Simulated Author's Rebuttal

1 responses · 0 unresolved

We thank the referee for the careful review and for identifying the tension in our abstract. We agree that the current wording creates an unresolved conflict between the claim of classical intractability and the need for a known peak probability, and that the manuscript does not currently supply an explicit non-simulation method or size restriction. We address this point below and will revise accordingly.

read point-by-point responses
  1. Referee: [Abstract] Abstract: The claim that PRC characteristics 'render classical simulation infeasible' directly conflicts with the requirement to compare measured success probabilities against a known 'deterministic peak' probability in order to compute fidelity. No section of the manuscript resolves this by providing a non-simulation method for identifying the peak at the qubit counts and depths used in the matrix, nor does it restrict the benchmark to simulable sizes while preserving the 'system-level' and 'quantum advantage' framing.

    Authors: We accept the criticism as valid. The abstract's phrasing is imprecise and does not resolve the logical tension. In the PRC construction used in the work, the target peak output state is chosen explicitly during circuit generation, so its identity is known a priori; the measured success probability is simply the probability of observing that specific state.
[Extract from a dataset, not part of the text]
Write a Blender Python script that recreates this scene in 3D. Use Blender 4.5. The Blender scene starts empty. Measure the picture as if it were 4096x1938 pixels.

However, obtaining the precise ideal probability value for normalization does rely on classical simulation for the depths and widths reported. No section currently explains this distinction or restricts the benchmark to simulable regimes. We will (1) revise the abstract to remove or qualify the 'infeasible' claim, (2) add a dedicated methods subsection describing how the peak state is identified by construction, and (3) explicitly limit the current benchmark results to simulable sizes while noting that the same protocol could be applied at larger scales where only the peak state (not the full distribution) needs to be targeted. These changes will be made in the revised manuscript. revision: yes

Circularity Check

0 steps flagged

No significant circularity; benchmark repurposing is empirical and self-contained

full rationale

The paper's core step is to run a matrix of PRCs on hardware at varying qubit counts and depths, then report measured success probabilities against the known ideal peak as a fidelity score. This is a direct empirical procedure with no equations shown that reduce the output to a fitted parameter or self-referential definition. The abstract's intractability claim applies to the regime where PRCs demonstrate advantage, while the benchmark application is presented as feasible on the tested systems; no derivation chain equates the fidelity metric to its own inputs by construction. No self-citation load-bearing steps, uniqueness theorems, or ansatzes are invoked in the provided text. The result remains an independent cross-platform comparison.

Axiom & Free-Parameter Ledger

0 free parameters · 0 axioms · 0 invented entities

Only the abstract is available; no details on free parameters, axioms, or invented entities are provided.